Zagha thinks that doesn’t matter. “The Bank has had its ups and downs through previous presidents. “We had a president who was a financier and he took the bank out of infrastructure for 10 years” – he is referring to James Wolfensohn – “because he said infrastructure does not help the poor, only direct programmes do. I remember we once presented him a report on economic growth and he says, ‘Why do we want growth; how does growth help the poor!’ I thought that was a terrible misconception.”

The big challenge for the Bank, he predicts, is size, given the rising demand for its services. “You had an expansion of the Bank’s lending from $20 billion a year to $40 billion a year,” he says.

But “The National Development Bank of Brazil is six times the size of the Bank. It lends $120 billion a year.” Three times, Patricia interjects and Zagha qualifies, “If you take the peak years of the Bank it is three times. If you think pre-Zoellick, it is six times, so clearly there is a need for a larger World Bank.”

We chat a bit about some key Bank projects in India – he relates an amusing story about a mandir that had to be relocated to accommodate a road (it couldn’t, cars have to drive around it) – when he suddenly demands: “Why haven’t you asked me about the Brics Bank.”

I am startled. No one in India thought it relevant because the Brics hardly had common interests, I counter. He agrees but points out, “I always keep in mind that China and India had half of global GDP before the Industrial Revolution and they are going to go back to that, and world global institutions will have to reflect the new order.”

The main course has ended, and there’s mishti doi for afters.
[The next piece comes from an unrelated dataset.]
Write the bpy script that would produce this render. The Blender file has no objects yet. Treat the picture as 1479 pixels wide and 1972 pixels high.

We are occupied waving away the flies that descend and I apologetically ask him whether he was a football fan, seeing as he was Brazilian. Naturally, he is! There is much laughter as Patricia shows me a 2010 photo on her mobile of Zagha with a household staffer in front of a big sign saying (in Brazlian): “Towards the sixth!”, the ever-hopeful mantra of every Brazilian football fan.
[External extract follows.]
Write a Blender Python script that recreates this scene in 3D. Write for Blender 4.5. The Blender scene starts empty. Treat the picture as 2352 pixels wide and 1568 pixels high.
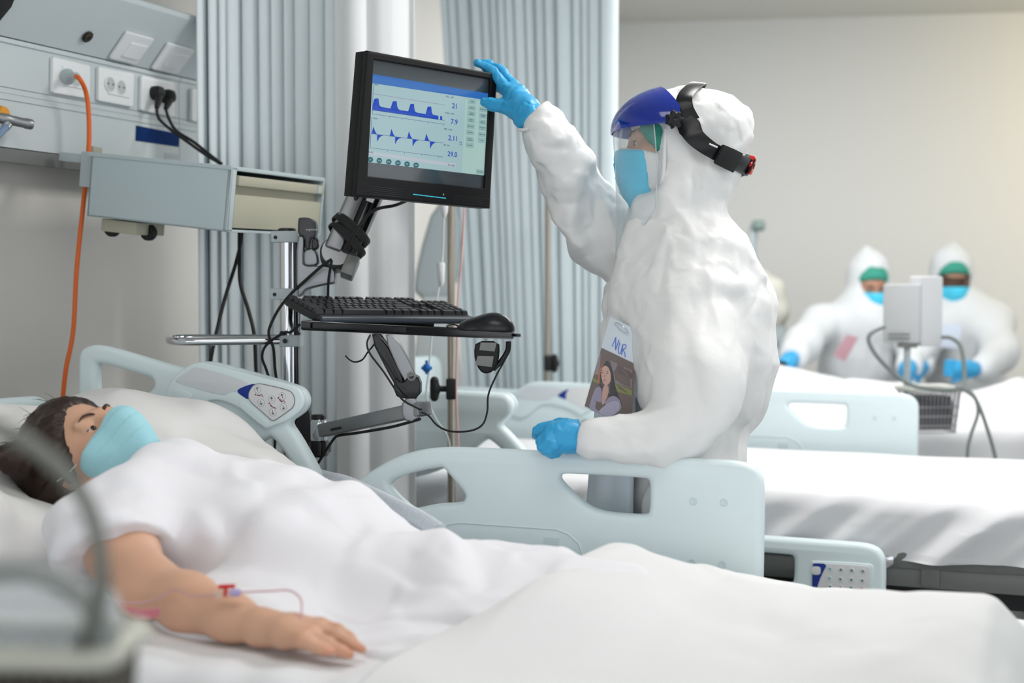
import bpy, bmesh, math, random
import numpy as np
import openvdb as vdb
from mathutils import Vector, Matrix
rnd = random.Random(7)
sc = bpy.context.scene
COL = sc.collection

# ---------------------------------------------------------------- camera geometry (metres, z up; +X from head wall to foot of beds)
F = 3267.0
TH = math.radians(22); PT = math.atan(134/3267)
C0 = np.array([0, 0, 1.28])
R = np.array([math.cos(TH), math.sin(TH), 0.]); D0 = np.array([-math.sin(TH), math.cos(TH), 0.]); Z = np.array([0, 0, 1.])
D = D0*math.cos(PT)-Z*math.sin(PT); U = Z*math.cos(PT)+D0*math.sin(PT)
def ray(px, py): return R*((px-1176)/F)+U*((784-py)/F)+D
def P(px, py, v): return C0+v*ray(px, py)
def onY(px, py, y): r = ray(px, py); return C0+r*(y/r[1])
def onX(px, py, x): r = ray(px, py); return C0+r*(x/r[0])
def onZ(px, py, z): r = ray(px, py); return C0+r*((z-C0[2])/r[2])
def fl(a, b, t): return a+(b-a)*t

cam = bpy.data.cameras.new('camera'); camo = bpy.data.objects.new('camera', cam); COL.objects.link(camo)
cam.sensor_width = 36; cam.lens = 50.0; cam.clip_start = .05; cam.clip_end = 60
camo.matrix_world = Matrix(((R[0], U[0], -D[0], C0[0]), (R[1], U[1], -D[1], C0[1]), (R[2], U[2], -D[2], C0[2]), (0, 0, 0, 1)))
cam.dof.use_dof = True; cam.dof.focus_distance = 2.97; cam.dof.aperture_fstop = 2.3
sc.camera = camo
sc.cycles.use_adaptive_sampling = True; sc.cycles.adaptive_threshold = .02; sc.cycles.max_bounces = 8; sc.cycles.transmission_bounces = 6
sc.view_settings.view_transform = 'Standard'; sc.view_settings.look = 'None'
sc.view_settings.exposure = 0.0; sc.view_settings.gamma = 1.0; sc.view_settings.use_curve_mapping = False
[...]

As the meal winds down, I ask him what he’s reading. He finishing a book by Madhu Kishwar and B K Nehru’s memoirs (“very interesting after a slow start”). He’s read everything by Amitava Ghosh, except the second in the Ibis trilogy, which he intends to do. And, he deadpans, “There are also books by Vikram Seth that I didn’t read… .”

We finish our coffee and I switch off the tape but Zagha expresses disappointment at all the questions I didn’t ask — the world economy, Europe, the rupee and so on. I am not sure if he is serious so I give him the honest answer that I didn’t want this to be a proforma interview. The reason, I could hardly add, was that he wasn’t a proforma person.